Remember the "No Fear" tee shirts that were popular with teenagers over a year ago? Well it seems that investors have latched on to the "No Fear" attitude in the stock market. After yesterday's 174 point selloff on the DJIA, investor fear is non-existent. In fact, the put/call ratios as measured by the VIX-VXO on the S&P is still registering optimism. On the flip side, short interest on the NYSE has climb to levels not scene since June 2003.
All in all, our sentiment indicators are telling us that we may have some more work to do on the downside before the stock market can reverse and go higher. The Dow suffered its steepest loss since September 22 as the price of oil climbed to over $51 per barrel.
As is the case during most market peaks, Oil and Metals were the best performers during yesterday's selloff. Oil rose by almost three dollars per barrel as colder-than-normal weather raised demand for fuel. Shares of gold companies rose after the Bank of Korea said it plans to increase its non-dollar reserves. In other words, they don't want to invest in the dollar.

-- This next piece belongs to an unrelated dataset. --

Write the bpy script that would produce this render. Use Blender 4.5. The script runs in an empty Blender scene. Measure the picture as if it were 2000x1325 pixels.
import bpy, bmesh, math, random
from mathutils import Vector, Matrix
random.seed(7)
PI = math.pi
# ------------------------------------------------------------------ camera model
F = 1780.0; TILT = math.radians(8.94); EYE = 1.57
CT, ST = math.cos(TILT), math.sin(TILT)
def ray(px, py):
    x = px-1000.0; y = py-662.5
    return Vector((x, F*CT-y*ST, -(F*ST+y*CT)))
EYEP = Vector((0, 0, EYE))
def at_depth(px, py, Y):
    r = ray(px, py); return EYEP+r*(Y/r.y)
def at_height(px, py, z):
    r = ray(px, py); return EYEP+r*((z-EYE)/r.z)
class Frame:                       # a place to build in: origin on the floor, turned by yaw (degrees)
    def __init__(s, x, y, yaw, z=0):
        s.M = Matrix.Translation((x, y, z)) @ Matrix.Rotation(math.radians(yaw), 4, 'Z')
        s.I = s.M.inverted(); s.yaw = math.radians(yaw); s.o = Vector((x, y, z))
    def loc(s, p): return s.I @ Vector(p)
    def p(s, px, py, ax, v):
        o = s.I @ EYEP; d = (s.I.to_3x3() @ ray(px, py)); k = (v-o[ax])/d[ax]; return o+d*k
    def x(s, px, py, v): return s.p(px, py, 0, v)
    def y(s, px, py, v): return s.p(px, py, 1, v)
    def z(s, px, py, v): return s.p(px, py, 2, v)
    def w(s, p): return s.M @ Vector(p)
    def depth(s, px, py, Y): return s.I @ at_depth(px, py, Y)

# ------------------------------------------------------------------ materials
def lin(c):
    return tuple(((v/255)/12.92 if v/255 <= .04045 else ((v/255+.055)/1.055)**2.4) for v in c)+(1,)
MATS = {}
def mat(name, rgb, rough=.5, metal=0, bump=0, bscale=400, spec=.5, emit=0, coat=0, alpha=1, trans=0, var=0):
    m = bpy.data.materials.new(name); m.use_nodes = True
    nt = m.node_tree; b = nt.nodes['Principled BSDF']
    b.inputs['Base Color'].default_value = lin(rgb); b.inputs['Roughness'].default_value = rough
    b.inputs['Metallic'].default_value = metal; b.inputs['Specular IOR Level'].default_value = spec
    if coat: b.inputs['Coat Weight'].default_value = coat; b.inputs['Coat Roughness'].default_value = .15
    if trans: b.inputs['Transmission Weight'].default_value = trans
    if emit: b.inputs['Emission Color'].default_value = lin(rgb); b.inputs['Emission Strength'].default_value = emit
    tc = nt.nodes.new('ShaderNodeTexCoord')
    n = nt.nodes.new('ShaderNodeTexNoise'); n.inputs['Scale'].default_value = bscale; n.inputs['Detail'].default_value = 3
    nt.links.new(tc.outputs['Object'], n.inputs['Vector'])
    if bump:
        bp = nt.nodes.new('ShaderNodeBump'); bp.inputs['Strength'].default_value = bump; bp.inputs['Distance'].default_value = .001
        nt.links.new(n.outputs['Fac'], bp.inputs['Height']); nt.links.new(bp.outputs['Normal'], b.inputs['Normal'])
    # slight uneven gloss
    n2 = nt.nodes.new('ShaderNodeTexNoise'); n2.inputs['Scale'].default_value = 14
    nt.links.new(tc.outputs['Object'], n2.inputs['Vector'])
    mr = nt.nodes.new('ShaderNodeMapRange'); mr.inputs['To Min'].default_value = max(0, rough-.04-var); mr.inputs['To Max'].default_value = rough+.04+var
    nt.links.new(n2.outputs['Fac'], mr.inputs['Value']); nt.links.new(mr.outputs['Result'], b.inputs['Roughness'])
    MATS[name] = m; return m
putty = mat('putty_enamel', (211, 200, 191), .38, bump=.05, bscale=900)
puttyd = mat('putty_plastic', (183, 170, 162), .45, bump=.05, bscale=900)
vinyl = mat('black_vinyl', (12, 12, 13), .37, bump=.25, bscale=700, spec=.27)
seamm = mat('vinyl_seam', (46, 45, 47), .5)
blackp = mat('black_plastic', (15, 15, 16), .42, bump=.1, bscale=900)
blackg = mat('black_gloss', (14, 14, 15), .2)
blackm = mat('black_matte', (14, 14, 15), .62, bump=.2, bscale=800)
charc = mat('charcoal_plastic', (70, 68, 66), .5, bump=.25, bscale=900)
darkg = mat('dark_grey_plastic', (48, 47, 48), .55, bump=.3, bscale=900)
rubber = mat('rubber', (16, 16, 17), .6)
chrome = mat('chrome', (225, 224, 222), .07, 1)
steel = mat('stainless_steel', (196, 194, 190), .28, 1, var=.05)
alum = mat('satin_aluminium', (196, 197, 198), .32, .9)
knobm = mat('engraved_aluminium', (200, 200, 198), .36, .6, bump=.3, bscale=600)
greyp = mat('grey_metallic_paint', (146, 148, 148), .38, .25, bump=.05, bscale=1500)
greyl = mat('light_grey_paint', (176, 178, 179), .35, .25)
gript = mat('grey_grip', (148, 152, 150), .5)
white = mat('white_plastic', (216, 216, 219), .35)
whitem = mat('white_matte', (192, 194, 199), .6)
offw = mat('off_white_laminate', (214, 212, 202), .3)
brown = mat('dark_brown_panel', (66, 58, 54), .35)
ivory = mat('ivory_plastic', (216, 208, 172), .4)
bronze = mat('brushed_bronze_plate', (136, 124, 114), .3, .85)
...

Cyclical stocks continue to come under profit taking after Home Depot earnings in the latest quarter failed to surpass expectations. This morning, HD biggest rival Lowe's beat forecasts for the fourth quarter but warned investors for a lower-than-expected outlook for 2005. We took profits on HD last month. This adds to our opinion that cyclical stocks need to be prunned from your portfolios, and replaced with Non-Cyclical stocks like Coca-Cola (KO Buy Limit $45), and selected Heathcare stocks.
My best guess is we will see our lows for the quarter sometime in March. What will be the catalyst for the market to go lower? Who knows? How about $60/bbl oil?